Picking a good market might be the biggest thing. If you pick a market you don't understand, it's way harder to build a good product that solves an important problem well. You end up guessing a lot. It's also way harder to get the word out, because you don't know your customers well enough to know where they hang out. If you go to https://IndieHackers.com, sort by revenue, and pick the companies making the least, the most common phrase is some variation of, "I haven't really done much marketing yet," and it's often because they're in a market they don't understand well.
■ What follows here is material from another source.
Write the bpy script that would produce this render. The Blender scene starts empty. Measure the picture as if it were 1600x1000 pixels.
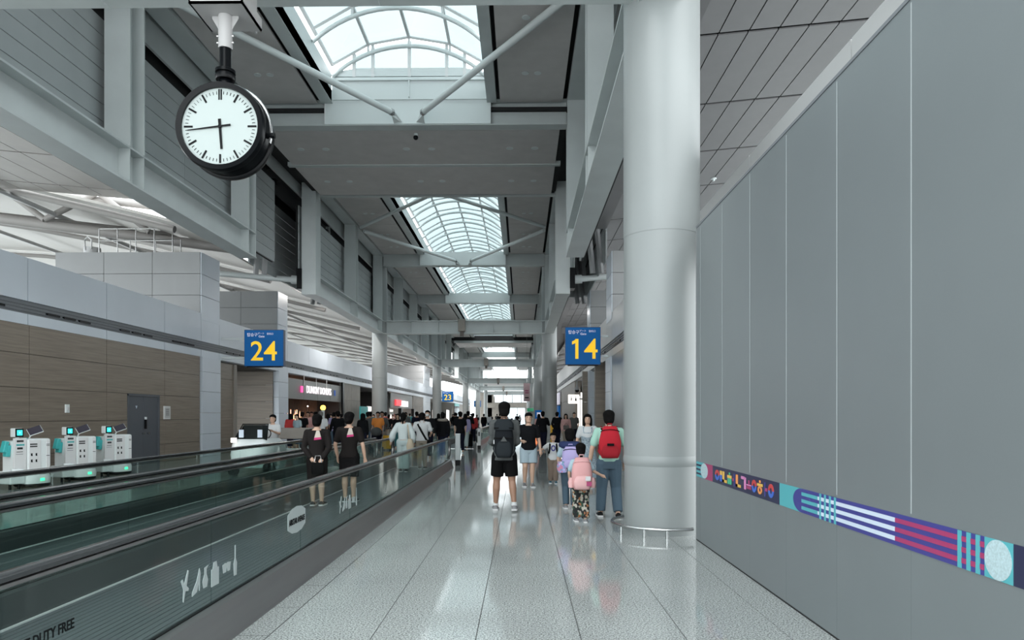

I'm also a big believer in automation. I haven't done nearly enough of it, but I just got into using Buffer for Twitter, and it's a tremendous time saver (I can do all my tweeting for a week in a single 2 hour block of time). I have a ton of other marketing tasks that I could automate as well. Also, Mike Carson of park.io is making like $1.5M/yr as a solo founder/employee, and he claims it's mostly due to automation, so that's kind of hard to ignore :)

2 comments

Thanks for the comment. Two things - 1) Finding Indiehackers.com interesting .. digging deep into it. 2) ""I haven't really done much marketing yet," - and it's often because they're in a market they don't understand well. - makes sense..
Thanks for sharing park.io, I'd never heard of it. Do you have any links to related reading? I'd love to hear about how it was built, how profitable it is, etc, etc.